**Your task**
Print, word for word, every line from the beginning of the listing up to and including the line with "scene.camera = cam". Pictures are to be excluded.

########################################

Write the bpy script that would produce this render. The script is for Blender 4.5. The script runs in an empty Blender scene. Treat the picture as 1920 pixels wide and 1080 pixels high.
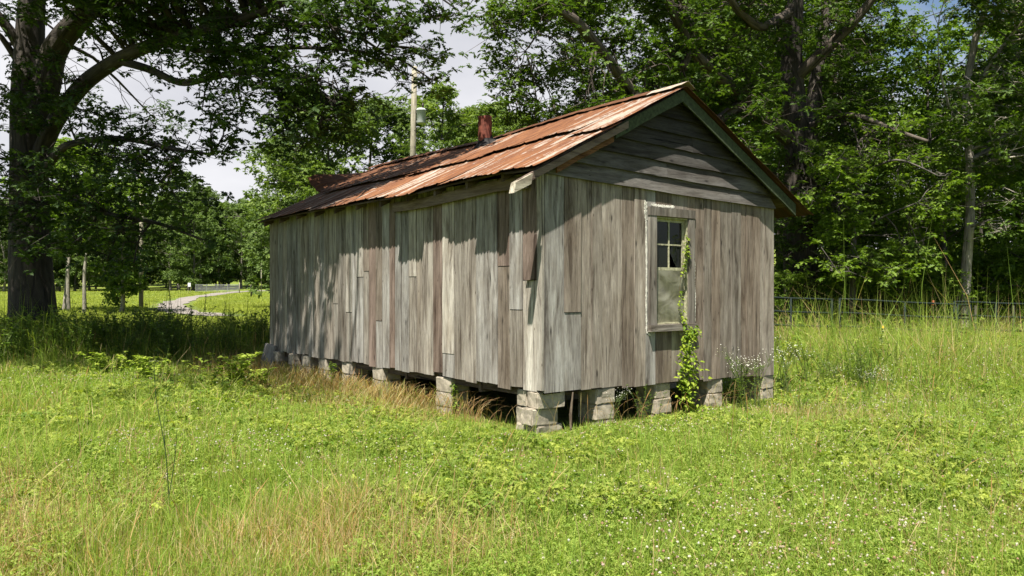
import bpy, math, random
import numpy as np
from mathutils import Vector, Matrix
R = math.radians
random.seed(7)
rng = np.random.default_rng(11)
scene = bpy.context.scene
col = scene.collection

# ------------------------------------------------------------------ camera
F = 1503.0            # focal length in pixels of the 1920 px wide photograph
EYE = 1.65
cam_d = bpy.data.cameras.new("camera")
cam = bpy.data.objects.new("camera", cam_d); col.objects.link(cam)
cam.location = (0, 0, EYE); cam.rotation_euler = (R(90), 0, 0)
cam_d.sensor_width = 36; cam_d.lens = 36 * F / 1920
cam_d.clip_start = 0.1; cam_d.clip_end = 2000
scene.camera = cam

# ------------------------------------------------------------------ light
SUN_ELEV = R(64.3)
SUN_AZ = math.atan2(-0.304, -0.953)          # direction TO the sun, from +Y towards +X
world = bpy.data.worlds.new("World"); scene.world = world; world.use_nodes = True
wn, wl = world.node_tree.nodes, world.node_tree.links
wn.clear()
w_out = wn.new("ShaderNodeOutputWorld"); w_bg = wn.new("ShaderNodeBackground")
sky = wn.new("ShaderNodeTexSky"); sky.sky_type = 'NISHITA'; sky.sun_disc = False
sky.sun_elevation = SUN_ELEV; sky.altitude = 0; sky.sun_rotation = SUN_AZ
w_bg.inputs[1].default_value = 0.05
tc = wn.new("ShaderNodeTexCoord")
mp = wn.new("ShaderNodeMapping"); mp.inputs['Scale'].default_value = (1, 1, 2.6)
mp.inputs['Location'].default_value = (0.35, 0.2, 0.1)
n1 = wn.new("ShaderNodeTexNoise"); n1.inputs['Scale'].default_value = 1.7; n1.inputs['Detail'].default_value = 7; n1.inputs['Roughness'].default_value = 0.55
n2 = wn.new("ShaderNodeTexNoise"); n2.inputs['Scale'].default_value = 3.2; n2.inputs['Detail'].default_value = 5
r1 = wn.new("ShaderNodeValToRGB"); r1.color_ramp.elements[0].position = 0.36; r1.color_ramp.elements[1].position = 0.50
r2 = wn.new("ShaderNodeValToRGB")
r2.color_ramp.elements[0].position = 0.32; r2.color_ramp.elements[0].color = (4.9, 5.0, 5.5, 1)
r2.color_ramp.elements[1].position = 0.68; r2.color_ramp.elements[1].color = (7.2, 7.2, 7.5, 1)
mx = wn.new("ShaderNodeMixRGB")
wl.new(tc.outputs['Generated'], mp.inputs[0]); wl.new(mp.outputs[0], n1.inputs[0]); wl.new(mp.outputs[0], n2.inputs[0])
sepz = wn.new("ShaderNodeSeparateXYZ"); wl.new(tc.outputs['Generated'], sepz.inputs[0])
cov = wn.new("ShaderNodeMapRange"); cov.inputs[1].default_value = 0.40; cov.inputs[2].default_value = 0.75; cov.inputs[3].default_value = 0.05; cov.inputs[4].default_value = -0.16; wl.new(sepz.outputs[2], cov.inputs[0])
cad = wn.new("ShaderNodeMath"); wl.new(n1.outputs[0], cad.inputs[0]); wl.new(cov.outputs[0], cad.inputs[1])
cvy = wn.new("ShaderNodeMapRange"); cvy.inputs[1].default_value = -0.05; cvy.inputs[2].default_value = 0.45; cvy.inputs[3].default_value = -0.28; cvy.inputs[4].default_value = 0.02; wl.new(sepz.outputs[1], cvy.inputs[0])
cad2 = wn.new("ShaderNodeMath"); wl.new(cad.outputs[0], cad2.inputs[0]); wl.new(cvy.outputs[0], cad2.inputs[1])
wl.new(cad2.outputs[0], r1.inputs[0]); wl.new(n2.outputs[0], r2.inputs[0])
wl.new(r1.outputs[0], mx.inputs[0]); wl.new(sky.outputs[0], mx.inputs[1]); wl.new(r2.outputs[0], mx.inputs[2])
wl.new(mx.outputs[0], w_bg.inputs[0]); wl.new(w_bg.outputs[0], w_out.inputs[0])

sun_d = bpy.data.lights.new("sun", 'SUN'); sun_d.energy = 5.0; sun_d.angle = R(0.55); sun_d.color = (1.0, 0.955, 0.88)
sun = bpy.data.objects.new("sun", sun_d); col.objects.link(sun)
to_sun = Vector((math.sin(SUN_AZ) * math.cos(SUN_ELEV), math.cos(SUN_AZ) * math.cos(SUN_ELEV), math.sin(SUN_ELEV)))
sun.rotation_euler = to_sun.to_track_quat('Z', 'Y').to_euler(); sun.location = (-5, -10, 20)

scene.view_settings.view_transform = 'Standard'; scene.view_settings.look = 'None'
scene.view_settings.exposure = 1.36; scene.view_settings.gamma = 1
scene.cycles.use_denoising = True
scene.cycles.max_bounces = 6; scene.cycles.diffuse_bounces = 3; scene.cycles.transmission_bounces = 4
scene.cycles.transparent_max_bounces = 4; scene.cycles.caustics_reflective = False; scene.cycles.caustics_refractive = False

# ------------------------------------------------------------------ helpers
def P(px, py, d):     # where a thing that shows at photo pixel (px, py) and stands d metres away is
    return np.array([(px - 960) / F * d, d, EYE + (540 - py) / F * d])

def tag(o, label=None, cat=None, group=None, kind=None):
    if label: o['label'] = label
    if cat: o['category'] = cat
    if group: o['group'] = group
    if kind: o['kind'] = kind
    return o

def empty(name, loc=(0, 0, 0), rz=0.0, label=None, cat=None, group=None):
    o = bpy.data.objects.new(name, None); col.objects.link(o)
    o.location = loc; o.rotation_euler = (0, 0, rz); o.empty_display_size = 0.2
    return tag(o, label, cat, group)

class MB:
    """collects chunks of same-sized faces and links them as one mesh"""
    def __init__(s): s.v = []; s.f = []; s.c = []; s.uv = []; s.n = 0; s.has_uv = False
    def add(s, v, f, c=(0.5, 0.5, 0.5), uv=None):
        v = np.asarray(v, float).reshape(-1, 3)
        c = np.asarray(c, float)
        if c.ndim == 1: c = np.tile(c[:3], (len(v), 1))
        s.v.append(v); s.c.append(c)
        s.uv.append(np.zeros((len(v), 2)) if uv is None else np.asarray(uv, float))
        if uv is not None: s.has_uv = True
        if isinstance(f, np.ndarray): f = [f]
        else:
            by = {}
            for q in f: by.setdefault(len(q), []).append(q)
            f = [np.array(q) for q in by.values()]
        for q in f: s.f.append(q + s.n)
        s.n += len(v)
    def box(s, x0, x1, y0, y1, z0, z1, c=(0.5, 0.5, 0.5), M=None):
        v = np.array([(x, y, z) for z in (z0, z1) for y in (y0, y1) for x in (x0, x1)], float)
        if M is not None: v = np.array([M @ Vector(p) for p in v])
        s.add(v, [(0, 2, 3, 1), (4, 5, 7, 6), (0, 1, 5, 4), (2, 6, 7, 3), (0, 4, 6, 2), (1, 3, 7, 5)], c)
    def hexa(s, v, c=(0.5, 0.5, 0.5)):     # 8 corners in the order of box()
        s.add(v, [(0, 2, 3, 1), (4, 5, 7, 6), (0, 1, 5, 4), (2, 6, 7, 3), (0, 4, 6, 2), (1, 3, 7, 5)], c)
    def tube(s, pts, rad, n=6, c=(0.5, 0.5, 0.5), cap=True):
        pts = np.asarray(pts, float); m = len(pts); rad = np.broadcast_to(np.asarray(rad, float), (m,))
        t = np.gradient(pts, axis=0); t /= np.linalg.norm(t, axis=1)[:, None] + 1e-9
        ref = np.array([0, 0, 1.0]) if abs(t[:, 2]).mean() < 0.8 else np.array([1.0, 0, 0])
        a = np.cross(t, ref); a /= np.linalg.norm(a, axis=1)[:, None] + 1e-9; b = np.cross(t, a)
        ang = np.arange(n) * 2 * math.pi / n
        v = pts[:, None] + rad[:, None, None] * (np.cos(ang)[None, :, None] * a[:, None] + np.sin(ang)[None, :, None] * b[:, None])
        i = np.arange(m - 1)[:, None] * n; j = np.arange(n)[None]; k = (j + 1) % n
        f = np.stack([i + j, i + k, i + n + k, i + n + j], -1).reshape(-1, 4)
        L = np.concatenate([[0], np.cumsum(np.linalg.norm(np.diff(pts, axis=0), axis=1))])
        u = np.abs(2 * np.arange(n) / n - 1) * rad.mean() * 3
        uv = np.stack([np.broadcast_to(u, (m, n)), np.broadcast_to(L[:, None], (m, n))], -1).reshape(-1, 2)
        fs = [f]
        if cap: fs += [np.array([list(range(n))[::-1]]), np.array([[(m - 1) * n + q for q in range(n)]])]
        s.add(v.reshape(-1, 3), None if False else _Raw(fs), c, uv)
    def build(s, name, mat, parent=None, smooth=False):
        me = bpy.data.meshes.new(name)
        V = np.concatenate(s.v); me.vertices.add(len(V)); me.vertices.foreach_set('co', V.astype(np.float32).ravel())
        loops = np.concatenate([q.ravel() for q in s.f]).astype(np.int32)
        tot = np.concatenate([np.full(len(q), q.shape[1]) for q in s.f]).astype(np.int32)
        start = np.concatenate([[0], np.cumsum(tot)[:-1]]).astype(np.int32)
        me.loops.add(len(loops)); me.loops.foreach_set('vertex_index', loops)
        me.polygons.add(len(tot)); me.polygons.foreach_set('loop_start', start); me.polygons.foreach_set('loop_total', tot)
        me.polygons.foreach_set('use_smooth', np.full(len(tot), bool(smooth)))
        C = np.concatenate(s.c); C = np.concatenate([C, np.ones((len(C), 1))], 1)
        a = me.color_attributes.new('col', 'FLOAT_COLOR', 'POINT'); a.data.foreach_set('color', C.astype(np.float32).ravel())
        if s.has_uv:
            U = np.concatenate(s.uv)[loops]; l = me.uv_layers.new(name='uv'); l.data.foreach_set('uv', U.astype(np.float32).ravel())
        me.update(calc_edges=True); me.validate()
        me.materials.append(mat)
        o = bpy.data.objects.new(name, me); col.objects.link(o)
        if parent is not None: o.parent = parent
        return o
class _Raw(list): pass
_old_add = MB.add
def _add(s, v, f, c=(0.5, 0.5, 0.5), uv=None):
    if isinstance(f, _Raw):
        v = np.asarray(v, float).reshape(-1, 3); c = np.asarray(c, float)
        if c.ndim == 1: c = np.tile(c[:3], (len(v), 1))
        s.v.append(v); s.c.append(c); s.uv.append(np.zeros((len(v), 2)) if uv is None else uv)
        if uv is not None: s.has_uv = True
        for q in f: s.f.append(q + s.n)
        s.n += len(v)
    else: _old_add(s, v, f, c, uv)
MB.add = _add

def copy_tree(o, parent=None):
    c = o.copy(); col.objects.link(c)
    if parent is not None: c.parent = parent
    for ch in list(o.children): copy_tree(ch, c)
    return c

def vnoise(x, y, s=1.0, seed=0):      # smooth value noise, numpy
    x = np.asarray(x, float) * s + 100 + seed * 17.3; y = np.asarray(y, float) * s + 100 + seed * 31.7
    xi = np.floor(x).astype(int); yi = np.floor(y).astype(int); fx = x - xi; fy = y - yi
    fx = fx * fx * (3 - 2 * fx); fy = fy * fy * (3 - 2 * fy)
    h = lambda a, b: np.modf(np.abs(np.sin(a * 127.1 + b * 311.7 + seed * 74.7) * 43758.5453))[0]
    return (h(xi, yi) * (1 - fx) + h(xi + 1, yi) * fx) * (1 - fy) + (h(xi, yi + 1) * (1 - fx) + h(xi + 1, yi + 1) * fx) * fy
def fbm(x, y, s=1.0, seed=0): return (vnoise(x, y, s, seed) * 0.55 + vnoise(x, y, s * 2.1, seed + 1) * 0.28 + vnoise(x, y, s * 4.3, seed + 2) * 0.17)

# ------------------------------------------------------------------ materials
def new_mat(name):
    m = bpy.data.materials.new(name); m.use_nodes = True
    n, l = m.node_tree.nodes, m.node_tree.links
    b = n['Principled BSDF']; b.inputs['Roughness'].default_value = 0.85
    b.inputs['Specular IOR Level'].default_value = 0.25
    return m, n, l, b
def ramp(n, stops):
    r = n.new("ShaderNodeValToRGB"); e = r.color_ramp.elements
    while len(e) > 1: e.remove(e[-1])
    e[0].position = stops[0][0]; e[0].color = (*stops[0][1], 1) if len(stops[0][1]) == 3 else stops[0][1]
    for p, c in stops[1:]:
        q = e.new(p); q.color = (*c, 1)
    return r
def g3(v): return (v, v, v)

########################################

**Task answer**
Write the bpy script that would produce this render. The script is for Blender 4.5. The script runs in an empty Blender scene. Treat the picture as 1920 pixels wide and 1080 pixels high.
import bpy, math, random
import numpy as np
from mathutils import Vector, Matrix
R = math.radians
random.seed(7)
rng = np.random.default_rng(11)
scene = bpy.context.scene
col = scene.collection

# ------------------------------------------------------------------ camera
F = 1503.0            # focal length in pixels of the 1920 px wide photograph
EYE = 1.65
cam_d = bpy.data.cameras.new("camera")
cam = bpy.data.objects.new("camera", cam_d); col.objects.link(cam)
cam.location = (0, 0, EYE); cam.rotation_euler = (R(90), 0, 0)
cam_d.sensor_width = 36; cam_d.lens = 36 * F / 1920
cam_d.clip_start = 0.1; cam_d.clip_end = 2000
scene.camera = cam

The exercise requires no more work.